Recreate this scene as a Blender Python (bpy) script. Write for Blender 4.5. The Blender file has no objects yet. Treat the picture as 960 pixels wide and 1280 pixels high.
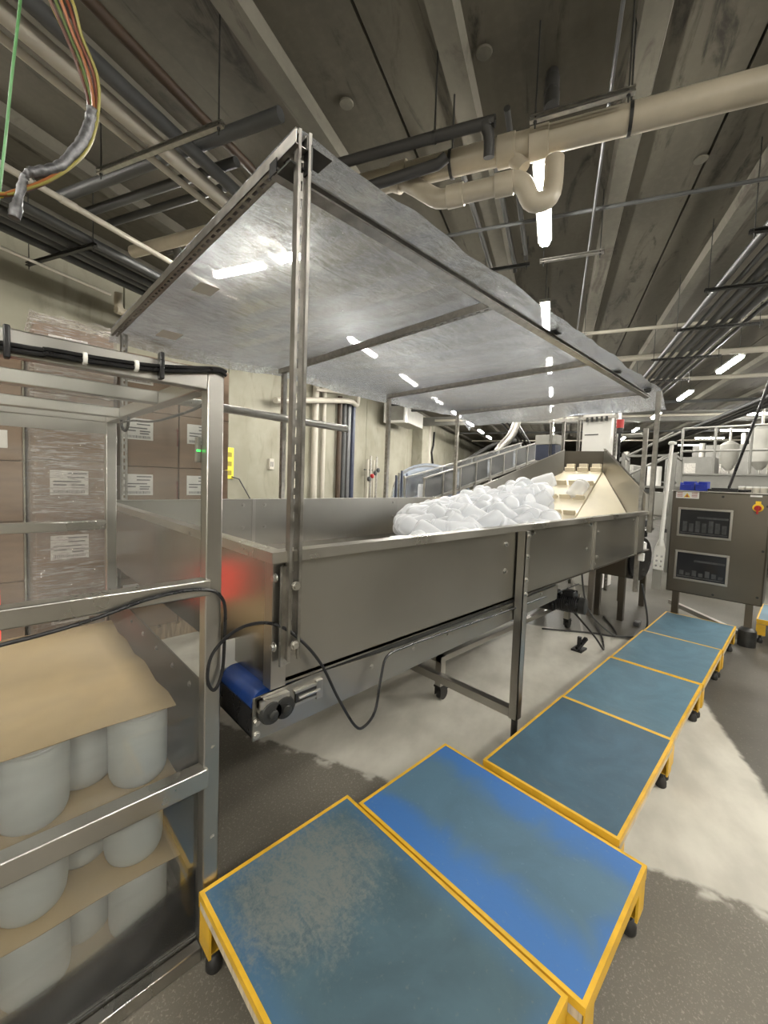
import bpy, math, random
from mathutils import Vector, Matrix
R = random.Random(7)
SC = bpy.context.scene
COL = SC.collection
TH = math.radians(23.17)          # the building runs 23 degrees off the machine's own axis
HC = 1.57                         # eye height
rad = math.radians

# ------------------------------------------------------------------ mesh builder
class MB:
    def __init__(s): s.v = []; s.f = []; s.m = []; s.mi = 0
    def add(s, vs, fs):
        b = len(s.v); s.v += [tuple(v) for v in vs]
        for f in fs: s.f.append(tuple(i + b for i in f)); s.m.append(s.mi)
        return s
    def box(s, x0, y0, z0, x1, y1, z1):
        x0, x1 = min(x0, x1), max(x0, x1); y0, y1 = min(y0, y1), max(y0, y1); z0, z1 = min(z0, z1), max(z0, z1)
        return s.add([(x0,y0,z0),(x1,y0,z0),(x1,y1,z0),(x0,y1,z0),(x0,y0,z1),(x1,y0,z1),(x1,y1,z1),(x0,y1,z1)],
                     [(3,2,1,0),(4,5,6,7),(0,1,5,4),(1,2,6,5),(2,3,7,6),(3,0,4,7)])
    def obox(s, c, a, b, d):       # centre and three half axes
        c, a, b, d = Vector(c), Vector(a), Vector(b), Vector(d)
        if a.cross(b).dot(d) < 0: d = -d
        vs = [c-a-b-d, c+a-b-d, c+a+b-d, c-a+b-d, c-a-b+d, c+a-b+d, c+a+b+d, c-a+b+d]
        return s.add(vs, [(3,2,1,0),(4,5,6,7),(0,1,5,4),(1,2,6,5),(2,3,7,6),(3,0,4,7)])
    def bar(s, p0, p1, w, h, up=(0,0,1)):
        p0, p1 = Vector(p0), Vector(p1); a = p1 - p0; L = a.length; a.normalize()
        up = Vector(up)
        if abs(a.dot(up)) > .98: up = Vector((1,0,0))
        sd = a.cross(up).normalized(); u = sd.cross(a)
        return s.obox((p0+p1)/2, a*L/2, sd*w/2, u*h/2)
    def tube(s, path, r, n=10, caps=True):
        P = [Vector(p) for p in path]; k = len(P)
        rr = r if isinstance(r, (list, tuple)) else [r]*k
        T = [((P[min(i+1,k-1)] - P[max(i-1,0)]).normalized()) for i in range(k)]
        nrm = T[0].orthogonal().normalized(); vs = []; fs = []
        for i in range(k):
            nrm = (nrm - T[i]*nrm.dot(T[i]))
            nrm = nrm.normalized() if nrm.length > 1e-6 else T[i].orthogonal().normalized()
            b = T[i].cross(nrm)
            for j in range(n):
                a = 2*math.pi*j/n; vs.append(P[i] + (nrm*math.cos(a) + b*math.sin(a))*rr[i])
        for i in range(k-1):
            for j in range(n):
                j2 = (j+1) % n; fs.append((i*n+j, i*n+j2, (i+1)*n+j2, (i+1)*n+j))
        if caps:
            fs.append(tuple(range(n-1,-1,-1))); fs.append(tuple(range((k-1)*n, k*n)))
        return s.add(vs, fs)
    def cyl(s, p0, p1, r, n=16, r1=None):
        return s.tube([p0, p1], [r, r if r1 is None else r1], n)
    def lathe(s, prof, n=24, o=(0,0,0), ax=(0,0,1)):
        o = Vector(o); ax = Vector(ax).normalized(); e1 = ax.orthogonal().normalized(); e2 = ax.cross(e1)
        vs = []; fs = []; k = len(prof)
        for r, z in prof:
            for j in range(n):
                a = 2*math.pi*j/n; vs.append(o + ax*z + (e1*math.cos(a)+e2*math.sin(a))*r)
        for i in range(k-1):
            for j in range(n):
                j2 = (j+1) % n; fs.append((i*n+j, i*n+j2, (i+1)*n+j2, (i+1)*n+j))
        fs.append(tuple(range(n-1,-1,-1))); fs.append(tuple(range((k-1)*n, k*n)))
        return s.add(vs, fs)
    def prism(s, poly, d):         # 3D polygon pushed along d
        d = Vector(d); P = [Vector(p) for p in poly]; n = len(P)
        fs = [tuple(range(n-1,-1,-1)), tuple(range(n, 2*n))] + [(i, (i+1) % n, (i+1) % n + n, i+n) for i in range(n)]
        return s.add(P + [p+d for p in P], fs)
    def plate(s, poly, t):         # 3D polygon with thickness t along its normal
        P = [Vector(p) for p in poly]; nn = (P[1]-P[0]).cross(P[2]-P[0]).normalized()
        return s.prism([p - nn*t/2 for p in P], nn*t)
    def bolt(s, p, d, r=.009, h=.007):
        p, d = Vector(p), Vector(d).normalized()
        s.cyl(p, p+d*h*.35, r*1.45, 10); return s.cyl(p+d*h*.35, p+d*h, r, 6)
    def strut(s, p0, p1, opn, w=.041, dep=.041, slots=True, pitch=.05):
        p0, p1 = Vector(p0), Vector(p1); a = p1-p0; L = a.length; a.normalize()
        d = Vector(opn); d = (d - a*d.dot(a)).normalized(); sd = a.cross(d); t = .003; c = (p0+p1)/2
        for g in (-1, 1):
            s.obox(c + sd*g*(w/2-t/2), a*L/2, sd*t/2, d*dep/2)
            s.obox(c + sd*g*(w/2-.0055) + d*(dep/2-t/2), a*L/2, sd*.0055, d*t/2)
            s.obox(c + sd*g*(w/2-.0085) + d*(dep/2-.006), a*L/2, sd*.0015, d*.006)
        bk = c - d*(dep/2-t/2)
        if not slots: s.obox(bk, a*L/2, sd*w/2, d*t/2)
        else:
            for g in (-1, 1): s.obox(bk + sd*g*(w/2 - (w/2-.007)/2), a*L/2, sd*(w/2-.007)/2, d*t/2)
            n = max(1, int(L/pitch)); q = L/n
            for i in range(n+1):
                e = q*.22 if 0 < i < n else q*.11
                cc = -L/2 + i*q + (q*.11*.5*2 if i == 0 else (-q*.11 if i == n else 0))
                s.obox(bk + a*cc, a*e, sd*.0075, d*t/2)
        return s
    def xf(s, fn): s.v = [tuple(fn(*v)) for v in s.v]; return s

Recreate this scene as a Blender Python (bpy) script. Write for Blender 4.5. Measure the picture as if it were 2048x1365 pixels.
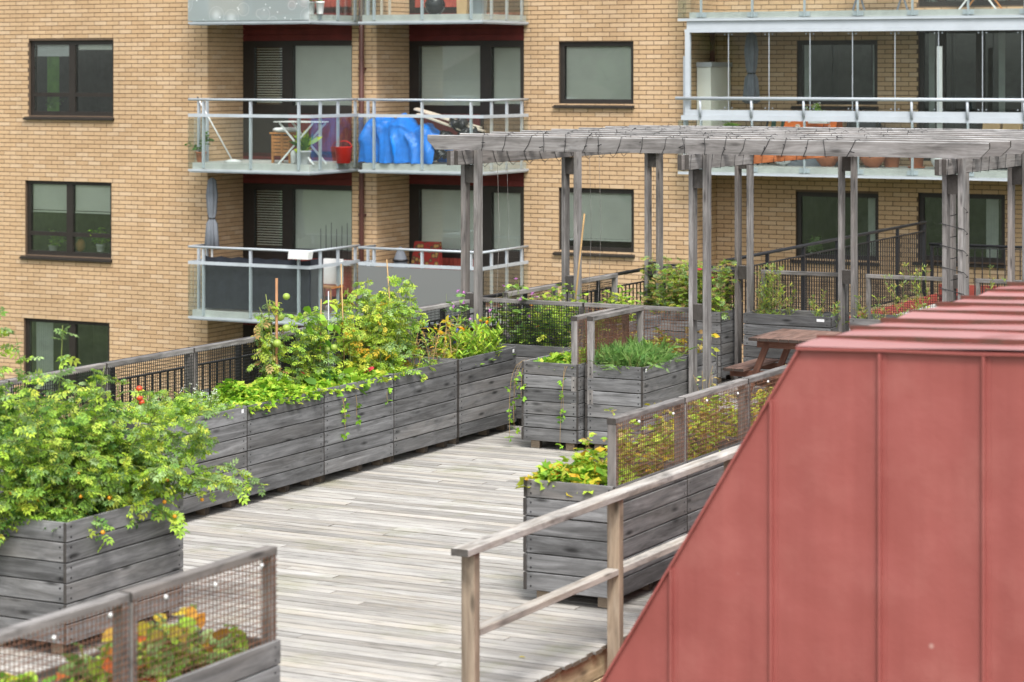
*-*-*
Each line above is to be copied verbatim. Drop any image from the copy.

• _Solution_
Recreate this scene as a Blender Python (bpy) script. Write for Blender 4.5. The Blender file has no objects yet. Treat the picture as 960 pixels wide and 1280 pixels high.
import bpy, math, random
from mathutils import Vector, Matrix
R = random.Random(7)
SC = bpy.context.scene
COL = SC.collection
TH = math.radians(23.17)          # the building runs 23 degrees off the machine's own axis
HC = 1.57                         # eye height
rad = math.radians

# ------------------------------------------------------------------ mesh builder
class MB:
    def __init__(s): s.v = []; s.f = []; s.m = []; s.mi = 0
    def add(s, vs, fs):
        b = len(s.v); s.v += [tuple(v) for v in vs]
        for f in fs: s.f.append(tuple(i + b for i in f)); s.m.append(s.mi)
        return s
    def box(s, x0, y0, z0, x1, y1, z1):
        x0, x1 = min(x0, x1), max(x0, x1); y0, y1 = min(y0, y1), max(y0, y1); z0, z1 = min(z0, z1), max(z0, z1)
        return s.add([(x0,y0,z0),(x1,y0,z0),(x1,y1,z0),(x0,y1,z0),(x0,y0,z1),(x1,y0,z1),(x1,y1,z1),(x0,y1,z1)],
                     [(3,2,1,0),(4,5,6,7),(0,1,5,4),(1,2,6,5),(2,3,7,6),(3,0,4,7)])
    def obox(s, c, a, b, d):       # centre and three half axes
        c, a, b, d = Vector(c), Vector(a), Vector(b), Vector(d)
        if a.cross(b).dot(d) < 0: d = -d
        vs = [c-a-b-d, c+a-b-d, c+a+b-d, c-a+b-d, c-a-b+d, c+a-b+d, c+a+b+d, c-a+b+d]
        return s.add(vs, [(3,2,1,0),(4,5,6,7),(0,1,5,4),(1,2,6,5),(2,3,7,6),(3,0,4,7)])
    def bar(s, p0, p1, w, h, up=(0,0,1)):
        p0, p1 = Vector(p0), Vector(p1); a = p1 - p0; L = a.length; a.normalize()
        up = Vector(up)
        if abs(a.dot(up)) > .98: up = Vector((1,0,0))
        sd = a.cross(up).normalized(); u = sd.cross(a)
        return s.obox((p0+p1)/2, a*L/2, sd*w/2, u*h/2)
    def tube(s, path, r, n=10, caps=True):
        P = [Vector(p) for p in path]; k = len(P)
        rr = r if isinstance(r, (list, tuple)) else [r]*k
        T = [((P[min(i+1,k-1)] - P[max(i-1,0)]).normalized()) for i in range(k)]
        nrm = T[0].orthogonal().normalized(); vs = []; fs = []
        for i in range(k):
            nrm = (nrm - T[i]*nrm.dot(T[i]))
            nrm = nrm.normalized() if nrm.length > 1e-6 else T[i].orthogonal().normalized()
            b = T[i].cross(nrm)
            for j in range(n):
                a = 2*math.pi*j/n; vs.append(P[i] + (nrm*math.cos(a) + b*math.sin(a))*rr[i])
        for i in range(k-1):
            for j in range(n):
                j2 = (j+1) % n; fs.append((i*n+j, i*n+j2, (i+1)*n+j2, (i+1)*n+j))
        if caps:
            fs.append(tuple(range(n-1,-1,-1))); fs.append(tuple(range((k-1)*n, k*n)))
        return s.add(vs, fs)
    def cyl(s, p0, p1, r, n=16, r1=None):
        return s.tube([p0, p1], [r, r if r1 is None else r1], n)
    def lathe(s, prof, n=24, o=(0,0,0), ax=(0,0,1)):
        o = Vector(o); ax = Vector(ax).normalized(); e1 = ax.orthogonal().normalized(); e2 = ax.cross(e1)
        vs = []; fs = []; k = len(prof)
        for r, z in prof:
            for j in range(n):
                a = 2*math.pi*j/n; vs.append(o + ax*z + (e1*math.cos(a)+e2*math.sin(a))*r)
        for i in range(k-1):
            for j in range(n):
                j2 = (j+1) % n; fs.append((i*n+j, i*n+j2, (i+1)*n+j2, (i+1)*n+j))
        fs.append(tuple(range(n-1,-1,-1))); fs.append(tuple(range((k-1)*n, k*n)))
        return s.add(vs, fs)
    def prism(s, poly, d):         # 3D polygon pushed along d
        d = Vector(d); P = [Vector(p) for p in poly]; n = len(P)
        fs = [tuple(range(n-1,-1,-1)), tuple(range(n, 2*n))] + [(i, (i+1) % n, (i+1) % n + n, i+n) for i in range(n)]
        return s.add(P + [p+d for p in P], fs)
    def plate(s, poly, t):         # 3D polygon with thickness t along its normal
        P = [Vector(p) for p in poly]; nn = (P[1]-P[0]).cross(P[2]-P[0]).normalized()
        return s.prism([p - nn*t/2 for p in P], nn*t)
    def bolt(s, p, d, r=.009, h=.007):
        p, d = Vector(p), Vector(d).normalized()
        s.cyl(p, p+d*h*.35, r*1.45, 10); return s.cyl(p+d*h*.35, p+d*h, r, 6)
    def strut(s, p0, p1, opn, w=.041, dep=.041, slots=True, pitch=.05):
        p0, p1 = Vector(p0), Vector(p1); a = p1-p0; L = a.length; a.normalize()
        d = Vector(opn); d = (d - a*d.dot(a)).normalized(); sd = a.cross(d); t = .003; c = (p0+p1)/2
        for g in (-1, 1):
            s.obox(c + sd*g*(w/2-t/2), a*L/2, sd*t/2, d*dep/2)
            s.obox(c + sd*g*(w/2-.0055) + d*(dep/2-t/2), a*L/2, sd*.0055, d*t/2)
            s.obox(c + sd*g*(w/2-.0085) + d*(dep/2-.006), a*L/2, sd*.0015, d*.006)
        bk = c - d*(dep/2-t/2)
        if not slots: s.obox(bk, a*L/2, sd*w/2, d*t/2)
        else:
            for g in (-1, 1): s.obox(bk + sd*g*(w/2 - (w/2-.007)/2), a*L/2, sd*(w/2-.007)/2, d*t/2)
            n = max(1, int(L/pitch)); q = L/n
            for i in range(n+1):
                e = q*.22 if 0 < i < n else q*.11
                cc = -L/2 + i*q + (q*.11*.5*2 if i == 0 else (-q*.11 if i == n else 0))
                s.obox(bk + a*cc, a*e, sd*.0075, d*t/2)
        return s
    def xf(s, fn): s.v = [tuple(fn(*v)) for v in s.v]; return s

Recreate this scene as a Blender Python (bpy) script. Write for Blender 4.5. Measure the picture as if it were 2048x1365 pixels.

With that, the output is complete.